The Relentless Sun, a Riveting Historical Thriller by Robert Walton

The Bottom Line: A riveting historical thriller set at the intersection between white and tribal culture in Arizona. Fans of Dark Winds will love The Relentless Sun

Set in the 1970s, Relentless Sun begins as archeologist and investigator Harry Thursday embarks on a government mission to Flagstaff, Arizona. Working for the Bureau of Audits and Reclamation (BAR),  a clandestine Pentagon department tasked with finding lost and stolen World War II war booty, Harry returns to Flagstaff for the first time in 20 years. But what begins as an investigation into a mysterious collection of rare rubies is destined to become an absorbing murder mystery. 

A trickle of Burmese rubies – worth more than diamonds – have been flowing to a local lapidary. Meanwhile, Harry’s on-again, off-again lover and BAR supervisor, Sara, reveals the discovery of a single ruby and a deed to a long-dead mine. That’s hardly the end of it. Harry and Department of Justice partner Tom Schilling will soon find that the young Navajo woman responsible for discovering and selling the rubies to the lapidary has disappeared.  

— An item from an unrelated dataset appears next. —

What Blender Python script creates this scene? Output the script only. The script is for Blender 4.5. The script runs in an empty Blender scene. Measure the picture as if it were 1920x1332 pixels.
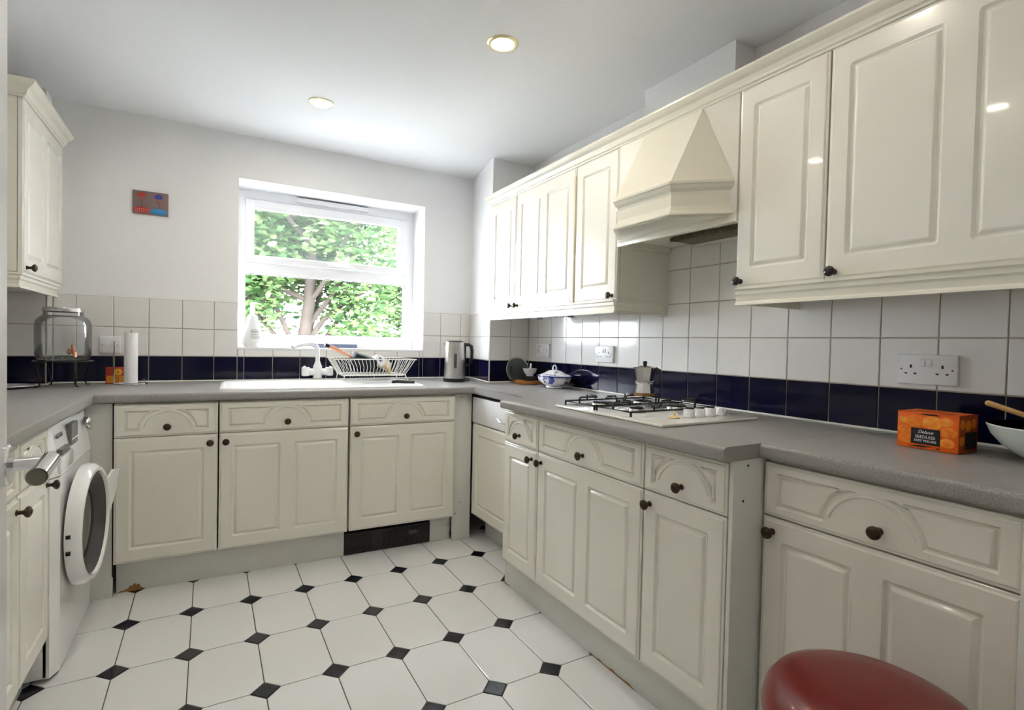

As in Walton’s excellent Harry Thursday novel Wish to Die, the trail leads back to World War II, and includes a Navajo soldier, a Nazi spy and a business partnership gone awry. Walton always excels at tying threads together from multiple centuries, and this fourth Harry Thursday novel is no exception. As such, the case also has roots in the 1800s, where Harry and Tom will piece together fascinating regional dealings between the Mexican government and cattle barons. The closer Harry and Tom get to the truth, the closer they are to becoming victims themselves. 

Among Walton’s cast, Harry’s Hopi guide and title character, Sun, is perhaps the most enigmatic character of them all. In possession of a quick wit and beauty that Harry finds irresistible, she’s far from what she seems as she both helps and hinders the investigation. Speaking of which, Relentless Sun reveals Thursday to be quite the ladies’ man (who knew a man in a bolo tie could be so magnetic?). And when it comes to a certain provocatively placed tattoo on more than one of the female characters, Harry’s take is timeless: “location, location, location.” 

The story is set against the backdrop of the Navajo reservation, and the tensions between the Native American and white communities are a recurring theme. Further, conflict between Flagstaff’s founding family, the Moynihans, and Lone Wolf’s casino business, is emblematic of the larger cultural divide, with both sides believing that they are entitled to the treasure. The lens of Walton’s protagonist – filled with curiosity, humor and Harry’s undeniable masculinity – make this an endlessly entertaining and educational journey.